Like a space program, a funded startup is equal parts propaganda and collection of great minds. During the first few rounds of financing, a startup is completely unlike an actual business. It’s all growth: technical growth, metrics growth, mindshare growth, operational growth, staff growth. It’s about gathering smart, driven people and making something new without the confines of traditional market forces. It’s about showing that new thing off to the world, making everyone think that they either really need to have it or that they’re behind in the race to make something like it.
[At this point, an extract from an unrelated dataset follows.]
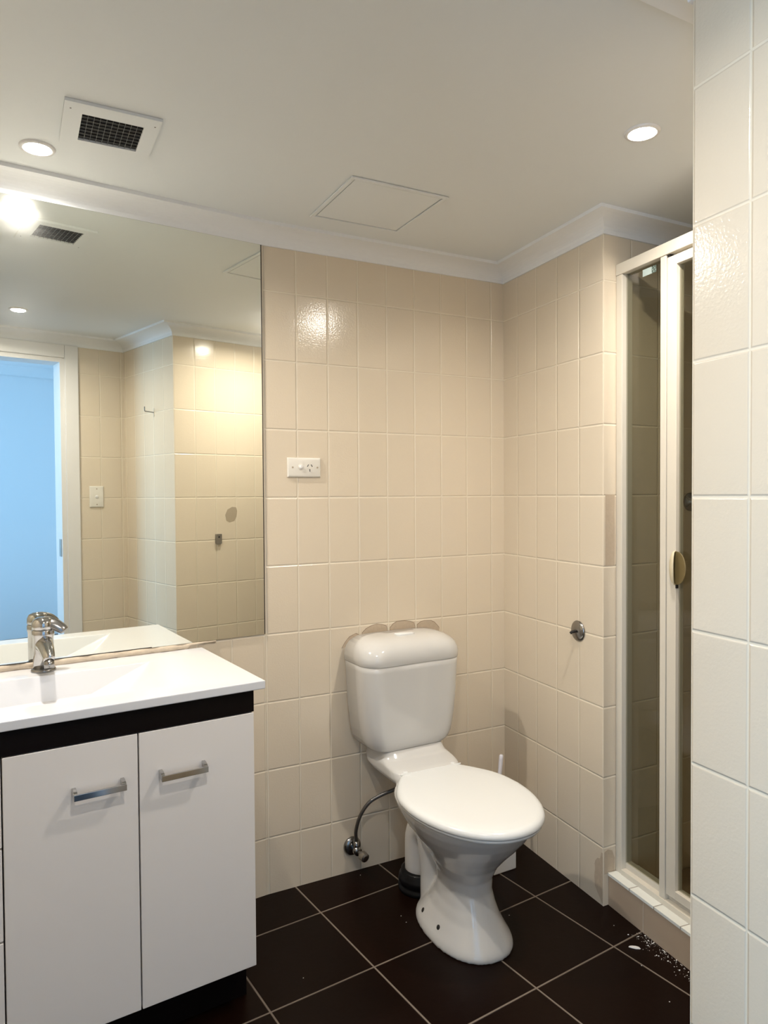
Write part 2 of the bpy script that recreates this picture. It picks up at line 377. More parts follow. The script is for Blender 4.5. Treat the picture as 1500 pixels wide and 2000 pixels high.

Startups, like space programs, take a bunch of volatile materials and apply them to make an impossible climb. Quite often, those materials explode on the pad or in the first couple minutes of flight. Sometimes all the systems work together, months of effort by teams coordinated by a few masterminds, and the startup or spaceship gets off the ground.
Even if the startup or spaceship survives it’s first minutes, most of it is discarded as it ascends. A Saturn V weighed millions of pounds on the launch pad; what returns to Earth weight thousands of pounds in the end. Systems are built, used, and discarded many times over. Depending on a startup’s exit, what remains is only one of many ideas or systems built over time, sometimes an idea expressed in the heads of a few key people.
Space programs are great. Startups are great. Keep in mind that they are wholly unlike more commonplace human endeavors and you’ll be fine.